I'm really tired of the noise too. I have to ride all the way to Pittsburg and it is noisy through all most all the way through the Tube, noisy between West Oakland and 12th Street stations, noisy in the Orinda tube, REALLY noisy between Concord and North Concord. I also notice that the the trains sway from side to side at times which also concerns me. Sometimes on the old train cars, there is nothing on the floor but carpet and I feel like I'm going to fall through it because i can feel holes underneath my feet. BART really does need to do something about this. It really ruins the ride.

... What will it take, aside from a monumental class action suit to get BART to DO SOMETHING!? ...

What it will take is the money to replace the train cars, which are now 10 years past their recommended lifespan and/or spending a lot of money on new undercarriages with quieter suspensions.

I won't hold my breath for money for car replacements. BART's so "poor" as it is. They'll say the hundreds of millions they spend isn't enough and that they'll have to double the fares to do it. I guess headphones or earplugs are the only hope. I wonder what kind of safety risk is posed by the cars being 10 years past their recommended lifespans. How much would replacing them cost?

philo_beddo's picture




TreoBART's picture

Wow all that capslock must mean you are right! It's totally a website I will visit right now as soon as I'm done with reading the one the tree hippies in Berkley wrote and the guy who has the alien implant in his brain.

no no, it must be important since he posted it to so many times

philo_beddo's picture

yes it's very important, wiseguys. Or do you think becoming deaf as a result of bad design/ bad policy of a public utility is no big deal? And, sorry i posted it twice, i'm new to this wonderful site.

jovino's picture

I have to agree with the level of importance.

My friend measured well over 105db in the transbay tube the other day. The only reason it wasn't higher is because that's as high as her meter went.

I've started wearing earplugs on BART. Not just through the tube, but at all times. While the levels in the tube are unbearable, there is so much other ambient and transient noise that it just makes riding the damn thing stressful. Just the other day I watched a child bury his head in a blanket, crying, as we passed through the transbay tube.

I'm considering doing a study one of these days. My plan is to take a decibel meter onto BART and ride back and forth through the transbay tube for a few hours and annotate the levels. It's been proven that extended exposure to levels over 80db leads to permanent hearing loss, I can only imagine the damage being done to people on a daily basis. I'm certain that the findings of this study will only lead to decreased ridership and increased fares as BART will have to either deal with supplying earplugs for riders, a complete retrofit and/or a class action lawsuit.

It is my personal opinion that BART cannot continue to be this negligent as to knowingly cause permanent hearing damage to its riders on a daily basis. But I also feel bad by putting BART in a position of compromise with my findings -- scientific or not.

TreoBART's picture

Here's an oldie but goodie thread about this exact topic:

Ear Piercing Track Noise

we could all call the local TV tip lines and point out it is well past OSHA heath limits.

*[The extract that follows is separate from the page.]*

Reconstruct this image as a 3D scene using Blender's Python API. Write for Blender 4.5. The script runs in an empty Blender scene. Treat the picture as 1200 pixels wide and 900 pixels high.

See if they have significant TO's with hearing loss..

Is it just me or has this gotten worse? I took the brother and cousin to the city for the tree lighting, and the sound was really painful. They couldn't believe that I have to do this twice a day. When I got on this morning, it was even worse!

Who is the contact at BART to email about this? Is there a state standard that mandates certain noise levels? Is BART liable to slowly (or perhaps not so slowly) making me go deaf?